The upcoming U.S. election is expected to have a significant impact on currency markets, with Citigroup strategists predicting a bullish outlook for the U.S. dollar. While the election is a key factor, other elements such as Federal Reserve policy, recession risks, and global economic conditions are also important considerations.
Trade and Tariff Policies
One of the primary drivers of a bullish USD outlook related to the election is the potential for increased tariffs, particularly those targeting China. Citigroup highlights currencies like the Chinese yuan, euro, Mexican peso, Taiwanese dollar, and Thai baht as vulnerable to these risks. The imposition of tariffs could strengthen the dollar as a result.

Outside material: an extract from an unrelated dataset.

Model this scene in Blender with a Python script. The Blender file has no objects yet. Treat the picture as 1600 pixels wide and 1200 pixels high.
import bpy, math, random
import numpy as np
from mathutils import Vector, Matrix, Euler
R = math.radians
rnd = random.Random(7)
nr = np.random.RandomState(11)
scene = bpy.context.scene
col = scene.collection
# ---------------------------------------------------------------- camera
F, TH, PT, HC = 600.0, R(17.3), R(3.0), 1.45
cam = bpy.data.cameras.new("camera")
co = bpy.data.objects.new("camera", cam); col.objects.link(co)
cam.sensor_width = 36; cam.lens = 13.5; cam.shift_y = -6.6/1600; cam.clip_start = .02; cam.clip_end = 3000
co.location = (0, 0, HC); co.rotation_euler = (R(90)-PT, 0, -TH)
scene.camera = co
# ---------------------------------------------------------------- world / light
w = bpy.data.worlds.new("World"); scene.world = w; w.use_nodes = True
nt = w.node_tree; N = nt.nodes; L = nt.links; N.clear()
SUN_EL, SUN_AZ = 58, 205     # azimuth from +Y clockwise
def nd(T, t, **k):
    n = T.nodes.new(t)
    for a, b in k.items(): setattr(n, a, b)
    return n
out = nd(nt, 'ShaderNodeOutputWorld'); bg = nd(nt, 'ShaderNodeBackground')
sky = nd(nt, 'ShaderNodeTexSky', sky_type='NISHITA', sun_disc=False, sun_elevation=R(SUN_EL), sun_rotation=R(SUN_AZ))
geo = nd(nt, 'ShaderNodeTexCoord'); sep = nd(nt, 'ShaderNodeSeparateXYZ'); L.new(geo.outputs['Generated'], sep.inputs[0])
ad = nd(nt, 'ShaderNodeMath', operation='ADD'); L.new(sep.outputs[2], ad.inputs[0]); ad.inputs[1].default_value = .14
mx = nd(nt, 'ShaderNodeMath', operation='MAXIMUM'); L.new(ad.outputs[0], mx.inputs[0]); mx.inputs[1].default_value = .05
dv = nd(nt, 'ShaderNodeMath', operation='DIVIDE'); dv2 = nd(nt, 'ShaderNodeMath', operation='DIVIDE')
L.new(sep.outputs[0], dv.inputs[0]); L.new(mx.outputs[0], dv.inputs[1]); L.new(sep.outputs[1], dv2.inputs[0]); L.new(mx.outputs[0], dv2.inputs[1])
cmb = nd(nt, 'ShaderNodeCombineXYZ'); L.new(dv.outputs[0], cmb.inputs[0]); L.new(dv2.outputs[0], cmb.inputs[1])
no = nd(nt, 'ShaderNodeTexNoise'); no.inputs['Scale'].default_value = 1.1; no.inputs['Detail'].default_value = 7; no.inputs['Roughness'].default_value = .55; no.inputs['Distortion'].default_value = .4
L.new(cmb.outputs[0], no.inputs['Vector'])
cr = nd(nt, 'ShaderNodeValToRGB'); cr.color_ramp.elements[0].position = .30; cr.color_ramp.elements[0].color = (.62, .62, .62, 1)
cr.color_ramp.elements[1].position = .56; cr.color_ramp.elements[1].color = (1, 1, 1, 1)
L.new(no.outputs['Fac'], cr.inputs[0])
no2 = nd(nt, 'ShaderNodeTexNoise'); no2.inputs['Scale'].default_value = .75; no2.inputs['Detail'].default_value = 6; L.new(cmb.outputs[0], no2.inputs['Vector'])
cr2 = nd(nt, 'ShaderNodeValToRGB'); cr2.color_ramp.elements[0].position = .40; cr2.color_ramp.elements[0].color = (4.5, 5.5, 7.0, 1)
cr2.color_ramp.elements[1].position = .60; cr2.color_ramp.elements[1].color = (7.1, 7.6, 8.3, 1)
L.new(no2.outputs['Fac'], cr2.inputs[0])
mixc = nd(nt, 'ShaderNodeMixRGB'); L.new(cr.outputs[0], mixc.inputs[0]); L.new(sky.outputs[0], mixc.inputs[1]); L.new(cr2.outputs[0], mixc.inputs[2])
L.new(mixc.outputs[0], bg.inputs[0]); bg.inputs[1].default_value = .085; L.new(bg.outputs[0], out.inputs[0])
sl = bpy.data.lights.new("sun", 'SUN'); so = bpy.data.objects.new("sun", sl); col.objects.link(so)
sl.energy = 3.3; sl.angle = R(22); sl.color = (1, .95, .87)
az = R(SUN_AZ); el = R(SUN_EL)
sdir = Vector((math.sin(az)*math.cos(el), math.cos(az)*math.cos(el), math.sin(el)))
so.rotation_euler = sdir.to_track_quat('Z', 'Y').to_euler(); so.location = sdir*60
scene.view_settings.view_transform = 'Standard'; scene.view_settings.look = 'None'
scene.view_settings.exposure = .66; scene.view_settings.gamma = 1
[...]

Citigroup outlines various election scenarios, each with different implications for the dollar. The “red wave” scenario, in which Trump wins and Republicans gain control of both chambers of Congress, is seen as the most USD positive. This outcome could lead to a focus on trade deficit reduction through tariffs and potential fiscal expansion through tax cuts and deregulation.
Market Response
Market participants typically begin to trade election themes two to three months ahead of the event, with the U.S. presidential debates in September serving as a key point for markets to start pricing in potential outcomes. Citigroup expects any USD strength related to the election to be priced in well before November, with the dollar possibly peaking around that time. The election could then become a “sell the news” event for the USD and volatility.
Aside from the election, other factors will continue to play a role in shaping the dollar in the coming months. Federal Reserve policy, particularly interest rate decisions, as well as broader macroeconomic conditions like the likelihood of a U.S. recession, will influence the dollar alongside election risks. Global economic developments, such as manufacturing slowdowns and challenges in Europe and China, could also impact currency markets.
While the U.S. election is expected to be a significant driver of USD strength, other factors such as trade policies, Federal Reserve decisions, and global economic conditions will also contribute to the currency market landscape in the months leading up to the election and beyond.